START Provided material
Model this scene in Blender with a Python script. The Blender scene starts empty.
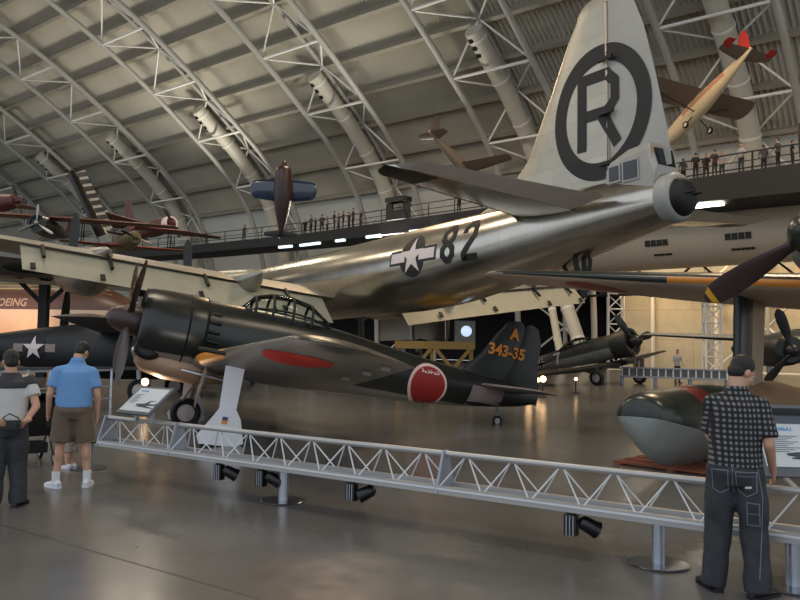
import bpy, bmesh, math, random
from mathutils import Vector, Matrix, Euler
from mathutils.bvhtree import BVHTree
random.seed(4)
S = bpy.context.scene
COL = S.collection
R = math.radians
PI = math.pi

# ------------------------------------------------------------------ camera
F = 778.0
CAMH = 1.75
PITCH = math.atan(43 / F)
ROLL = R(1.0)
cd = bpy.data.cameras.new('camera')
cam = bpy.data.objects.new('camera', cd)
COL.objects.link(cam)
cd.sensor_width = 36
cd.lens = F / 800 * 36
cd.clip_end = 600
cam.matrix_world = Matrix.Translation((0, 0, CAMH)) @ Matrix.Rotation(PI / 2 + PITCH, 4, 'X') @ Matrix.Rotation(ROLL, 4, 'Z')
S.camera = cam

def at(px, py, Y):
    """world point at depth Y seen at a pixel of the photograph (used to measure positions)"""
    a, b = px - 400, py - 300
    c, s = math.cos(ROLL), math.sin(ROLL)
    A, B = a * c + b * s, -a * s + b * c
    dx, du = A / F, -B / F
    y = math.cos(PITCH) - du * math.sin(PITCH)
    z = math.sin(PITCH) + du * math.cos(PITCH)
    t = Y / y
    return Vector((dx * t, Y, CAMH + z * t))

def ground(px, py, z0=0.0):
    p = at(px, py, 1.0)
    k = (z0 - CAMH) / (p.z - CAMH)
    return Vector((p.x * k, k, z0))

# hall axes: a runs along the hall, n runs across it towards the far side
AX = Vector((-0.774, 0.633, 0)).normalized()
NX = Vector((0.633, 0.774, 0)).normalized()
def H(a, n, z=0.0):
    return AX * a + NX * n + Vector((0, 0, z))

# ------------------------------------------------------------------ materials
MATS = {}
def lin(c):
    return tuple(((x / 12.92) if x <= 0.04045 else ((x + 0.055) / 1.055) ** 2.4) for x in c)

def mat(name, rgb, rough=0.5, metal=0.0, spec=0.5, emit=None, estr=0.0, noise=0.0, nscale=6.0, coat=0.0, bump=0.0, bscale=40.0):
    if name in MATS:
        return MATS[name]
    m = bpy.data.materials.new(name)
    m.use_nodes = True
    nt = m.node_tree
    b = nt.nodes['Principled BSDF']
    col = lin(rgb) + (1,)
    b.inputs['Base Color'].default_value = col
    b.inputs['Roughness'].default_value = rough
    b.inputs['Metallic'].default_value = metal
    b.inputs['Specular IOR Level'].default_value = spec
    b.inputs['Coat Weight'].default_value = coat
    if emit:
        b.inputs['Emission Color'].default_value = lin(emit) + (1,)
        b.inputs['Emission Strength'].default_value = estr
    if noise > 0:
        tc = nt.nodes.new('ShaderNodeTexCoord')
        n = nt.nodes.new('ShaderNodeTexNoise')
        n.inputs['Scale'].default_value = nscale
        n.inputs['Detail'].default_value = 5
        r = nt.nodes.new('ShaderNodeMapRange')
        r.inputs[1].default_value = 0.3
        r.inputs[2].default_value = 0.7
        r.inputs[3].default_value = 1 - noise
        r.inputs[4].default_value = 1 + noise
        mx = nt.nodes.new('ShaderNodeMix')
        mx.data_type = 'RGBA'
        mx.blend_type = 'MULTIPLY'
        mx.inputs[0].default_value = 1
        mx.inputs[6].default_value = col
        nt.links.new(tc.outputs['Object'], n.inputs['Vector'])
        nt.links.new(n.outputs['Fac'], r.inputs[0])
        nt.links.new(r.outputs[0], mx.inputs[7])
        nt.links.new(mx.outputs[2], b.inputs['Base Color'])
    if bump > 0:
        tc = nt.nodes.new('ShaderNodeTexCoord')
        n = nt.nodes.new('ShaderNodeTexNoise')
        n.inputs['Scale'].default_value = bscale
        bp = nt.nodes.new('ShaderNodeBump')
        bp.inputs['Strength'].default_value = bump
        bp.inputs['Distance'].default_value = 0.02
        nt.links.new(tc.outputs['Object'], n.inputs['Vector'])
        nt.links.new(n.outputs['Fac'], bp.inputs['Height'])
        nt.links.new(bp.outputs[0], b.inputs['Normal'])
    MATS[name] = m
    return m

def split_mat(name, top, bottom, z0, slope=0.0, rough=0.4, metal=0.0, noise=0.12, nscale=2.5, wob=0.0):
    """two paint colours parted along a line z = z0 + slope*x in the thing's own coordinates"""
    if name in MATS:
        return MATS[name]
    m = mat(name, top, rough, metal)
    nt = m.node_tree
    b = nt.nodes['Principled BSDF']
    tc = nt.nodes.new('ShaderNodeTexCoord')
    sp = nt.nodes.new('ShaderNodeSeparateXYZ')
    nt.links.new(tc.outputs['Object'], sp.inputs[0])
    n = nt.nodes.new('ShaderNodeTexNoise')
    n.inputs['Scale'].default_value = nscale
    n.inputs['Detail'].default_value = 6
    nt.links.new(tc.outputs['Object'], n.inputs['Vector'])
    ml = nt.nodes.new('ShaderNodeMath'); ml.operation = 'MULTIPLY_ADD'
    ml.inputs[1].default_value = -slope
    ml.inputs[2].default_value = -z0
    nt.links.new(sp.outputs[0], ml.inputs[0])
    ad = nt.nodes.new('ShaderNodeMath'); ad.operation = 'ADD'
    nt.links.new(sp.outputs[2], ad.inputs[0]); nt.links.new(ml.outputs[0], ad.inputs[1])
    wb = nt.nodes.new('ShaderNodeMath'); wb.operation = 'MULTIPLY_ADD'
    wb.inputs[1].default_value = wob
    nt.links.new(n.outputs['Fac'], wb.inputs[0]); nt.links.new(ad.outputs[0], wb.inputs[2])
    st = nt.nodes.new('ShaderNodeMapRange')
    st.inputs[1].default_value = -0.012; st.inputs[2].default_value = 0.012
    nt.links.new(wb.outputs[0], st.inputs[0])
    mx = nt.nodes.new('ShaderNodeMix'); mx.data_type = 'RGBA'
    mx.inputs[6].default_value = lin(bottom) + (1,)
    mx.inputs[7].default_value = lin(top) + (1,)
    nt.links.new(st.outputs[0], mx.inputs[0])
    r = nt.nodes.new('ShaderNodeMapRange')
    r.inputs[1].default_value = .3; r.inputs[2].default_value = .7
    r.inputs[3].default_value = 1 - noise; r.inputs[4].default_value = 1 + noise
    nt.links.new(n.outputs['Fac'], r.inputs[0])
    m2 = nt.nodes.new('ShaderNodeMix'); m2.data_type = 'RGBA'; m2.blend_type = 'MULTIPLY'
    m2.inputs[0].default_value = 1
    nt.links.new(mx.outputs[2], m2.inputs[6]); nt.links.new(r.outputs[0], m2.inputs[7])
    nt.links.new(m2.outputs[2], b.inputs['Base Color'])
    return m

def panel_mat(name, rgb, rough=0.32, metal=1.0, w=1.4, h=0.7, axes=(0, 2), vary=0.10, mortar=0.72, size=0.006):
    """riveted sheet: panels that vary slightly, with thin dark joints"""
    m = mat(name, rgb, rough, metal)
    nt = m.node_tree
    b = nt.nodes['Principled BSDF']
    tc = nt.nodes.new('ShaderNodeTexCoord')
    sp = nt.nodes.new('ShaderNodeSeparateXYZ'); nt.links.new(tc.outputs['Object'], sp.inputs[0])
    cb = nt.nodes.new('ShaderNodeCombineXYZ')
    nt.links.new(sp.outputs[axes[0]], cb.inputs[0]); nt.links.new(sp.outputs[axes[1]], cb.inputs[1])
    br = nt.nodes.new('ShaderNodeTexBrick')
    br.inputs['Scale'].default_value = 1
    br.inputs['Brick Width'].default_value = w
    br.inputs['Row Height'].default_value = h
    br.inputs['Mortar Size'].default_value = size
    br.inputs['Mortar Smooth'].default_value = .3
    c = lin(rgb)
    br.inputs['Color1'].default_value = tuple(min(1, x * (1 + vary)) for x in c) + (1,)
    br.inputs['Color2'].default_value = tuple(x * (1 - vary) for x in c) + (1,)
    br.inputs['Mortar'].default_value = tuple(x * mortar for x in c) + (1,)
    nt.links.new(cb.outputs[0], br.inputs['Vector'])
    n = nt.nodes.new('ShaderNodeTexNoise'); n.inputs['Scale'].default_value = 1.6; n.inputs['Detail'].default_value = 6
    nt.links.new(tc.outputs['Object'], n.inputs['Vector'])
    mx = nt.nodes.new('ShaderNodeMix'); mx.data_type = 'RGBA'; mx.blend_type = 'MULTIPLY'
    mx.inputs[0].default_value = 1
    r = nt.nodes.new('ShaderNodeMapRange')
    r.inputs[1].default_value = .3; r.inputs[2].default_value = .7; r.inputs[3].default_value = .92; r.inputs[4].default_value = 1.06
    nt.links.new(n.outputs['Fac'], r.inputs[0])
    nt.links.new(br.outputs['Color'], mx.inputs[6]); nt.links.new(r.outputs[0], mx.inputs[7])
    nt.links.new(mx.outputs[2], b.inputs['Base Color'])
    r2 = nt.nodes.new('ShaderNodeMapRange')
    r2.inputs[1].default_value = .3; r2.inputs[2].default_value = .7
    r2.inputs[3].default_value = rough * .94; r2.inputs[4].default_value = min(1, rough * 1.06)
    nt.links.new(n.outputs['Fac'], r2.inputs[0]); nt.links.new(r2.outputs[0], b.inputs['Roughness'])
    return m

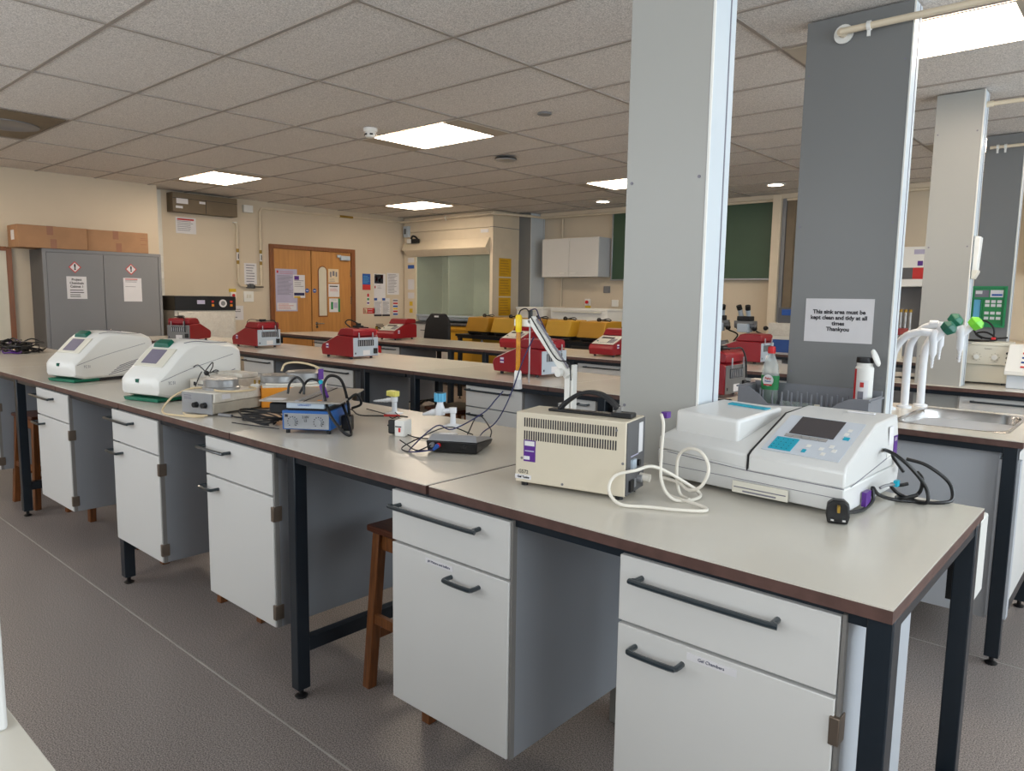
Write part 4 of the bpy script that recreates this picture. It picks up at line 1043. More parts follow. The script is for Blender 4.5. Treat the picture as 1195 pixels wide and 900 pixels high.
END Provided material
* [Problem details]:
The lines from the top of the data above through the one holding "return tuple(((x /" are to be repeated exactly, and only those, with no pictures.

* [Result]:
Model this scene in Blender with a Python script. The Blender scene starts empty.
import bpy, bmesh, math, random
from mathutils import Vector, Matrix, Euler
from mathutils.bvhtree import BVHTree
random.seed(4)
S = bpy.context.scene
COL = S.collection
R = math.radians
PI = math.pi

# ------------------------------------------------------------------ camera
F = 778.0
CAMH = 1.75
PITCH = math.atan(43 / F)
ROLL = R(1.0)
cd = bpy.data.cameras.new('camera')
cam = bpy.data.objects.new('camera', cd)
COL.objects.link(cam)
cd.sensor_width = 36
cd.lens = F / 800 * 36
cd.clip_end = 600
cam.matrix_world = Matrix.Translation((0, 0, CAMH)) @ Matrix.Rotation(PI / 2 + PITCH, 4, 'X') @ Matrix.Rotation(ROLL, 4, 'Z')
S.camera = cam

def at(px, py, Y):
    """world point at depth Y seen at a pixel of the photograph (used to measure positions)"""
    a, b = px - 400, py - 300
    c, s = math.cos(ROLL), math.sin(ROLL)
    A, B = a * c + b * s, -a * s + b * c
    dx, du = A / F, -B / F
    y = math.cos(PITCH) - du * math.sin(PITCH)
    z = math.sin(PITCH) + du * math.cos(PITCH)
    t = Y / y
    return Vector((dx * t, Y, CAMH + z * t))

def ground(px, py, z0=0.0):
    p = at(px, py, 1.0)
    k = (z0 - CAMH) / (p.z - CAMH)
    return Vector((p.x * k, k, z0))

# hall axes: a runs along the hall, n runs across it towards the far side
AX = Vector((-0.774, 0.633, 0)).normalized()
NX = Vector((0.633, 0.774, 0)).normalized()
def H(a, n, z=0.0):
    return AX * a + NX * n + Vector((0, 0, z))

# ------------------------------------------------------------------ materials
MATS = {}
def lin(c):
    return tuple(((x / 12.92) if x <= 0.04045 else ((x + 0.055) / 1.055) ** 2.4) for x in c)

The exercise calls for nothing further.